A COMMUNICATIONS revolution that could narrow the rural digital divide is coming to the Highlands.

An agreement has been reached to hold a field trial of Li-Fi – light fidelity – technology, which is the transmission of electronic data through LED lighting. The trial will be conducted in Caithness by Highland Council and the Li-Fi Research and Development Centre at the University of Edinburgh.

Li-Fi technology was first demonstrated by Professor Harald Haas, chair of mobile communications at Edinburgh University, during a live global presentation in 2011.

Now Haas has taken it a step further by using a laser station and solar panel receivers to bring the internet to areas, such as parts of the Highlands, where poor connectivity is a feature of everyday life.

Haas previously used a company called pureLiFi to market for indoor use the technology that connects people to the internet through light. It has customers in more than a dozen countries worldwide.

The professor has now spun out the Li-Fi Research and Development Centre to target its new applications using solar panels.

He told The National: “Over the past three years we have taken ordinary solar panels and added a little bit of technology to turn them into high-speed Li-Fi receivers.

“Solar panels are basically devices that collect photons and turn them into energy. The way information is encoded in Li-Fi changes the intensity of the light, which means the energy being harvested will vary over time, so fast that the human eye can’t see it.”

The National:

However, Haas, above, says the solar panels can follow these variations and deliver data with no change in quality. He said: “We thought that would be a wonderful application to tackle one of the main problems in the world – the rural, or digital divide – 60 per cent of the world’s population don’t have access to the internet.

“Also, we are now moving into the fourth industrial revolution where it’s all about data-centric economies. Future economies will thrive with access, so the gap between those who have access and those who don’t will increase and will increase unfairness in terms of opportunities to take part in that new industrial revolution.

“The Highlands still have this problem with high-speed delivery of data. While they have some minimum rates – and I’ve experienced it myself – the economy is suffering from not having better data rates.”
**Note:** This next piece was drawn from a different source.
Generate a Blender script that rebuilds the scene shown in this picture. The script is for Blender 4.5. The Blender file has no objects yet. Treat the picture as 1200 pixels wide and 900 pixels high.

Haas said that with the solar panels they had combined two utilities – harnessing energy from the sun and receiving data from a laser station on a hilltop, tapping into “the backbone” of the internet.

“That’s the prototype, the proof of concept we want to show.”

The site chosen for the field trial is the headquarters of the family business Norscot Joinery, in the village of Bower, between Thurso and Wick.

Managing director Peter Body said: “We are currently very badly served by a mixture of fixed line and satellite broadband, with little prospect of ever getting superfast broadband.

“So, we are very keen to explore any option which offers us the potential for improved connectivity.

“We live and work in a digital world and our business is being disadvantaged by poor internet access.”

Highland councillor Karl Rosie said he had visited many businesses throughout the region and had always been struck by the disadvantage wrought by poor connectivity.

He said: “The situation restricts development and progress in a range of ways and the importance of providing first-class connectivity has to be our ambition and target to enable business across all sectors, communities and individuals to realise their full potential and be able to compete on a global basis.

“The very real opportunity that Li-Fi presents in terms of ensuring 100 per cent connectivity and the huge range of applications that Li-Fi provides – such as security, underwater applications, health and social care and vehicle safety – are very exciting.”